I want to bring my comments to a close because we have provided so much information that the guidance I am receiving is that we would like to move to questions as quickly as possible. Let me reiterate the fact that we appreciate the support we have received, for which we are very thankful. We recognise that AIB would not exist today were it not for that support. At the same time, we must deliver a sustainable and profitable bank if we are to be able to lend and return shareholder value at the end of this process and support with capital those in distress. We must be able on a long-term basis to support the growth of the economy. As the economy will eventually return to strong growth, we need to have the ability in skill sets and the capability in terms of capital to support that growth.

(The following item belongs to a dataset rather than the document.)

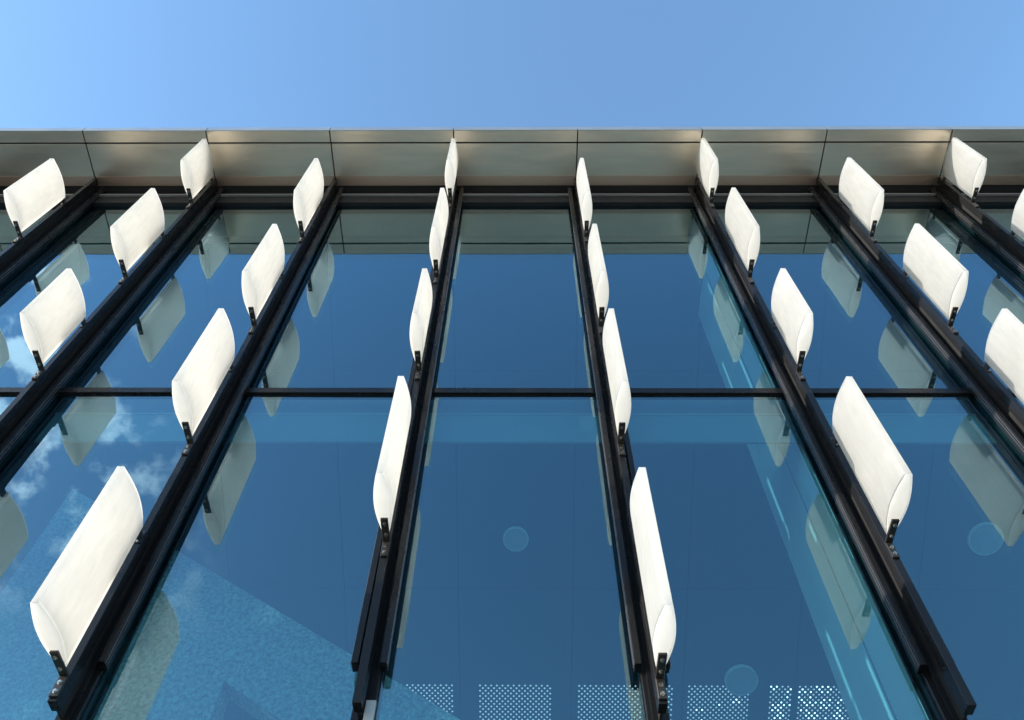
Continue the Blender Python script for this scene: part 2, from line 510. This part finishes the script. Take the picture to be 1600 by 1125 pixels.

We now have the right solutions and the right team in place that will allow us to deliver on our promise. At the same time, we appreciate the fact that delivery of many of these initiatives may not be as fast as people would like, but we must be effective in what we do; we must be consistent and fair in how we treat people; and, above all, the solution must work. We have achieved a great deal. We have taken many steps within the bank to change the culture and costs. At the same time, we have taken many steps to rebuild our lending and restructuring capability. Notwithstanding the fact that we have taken all of these steps, we recognise that we have more to do than we have already achieved.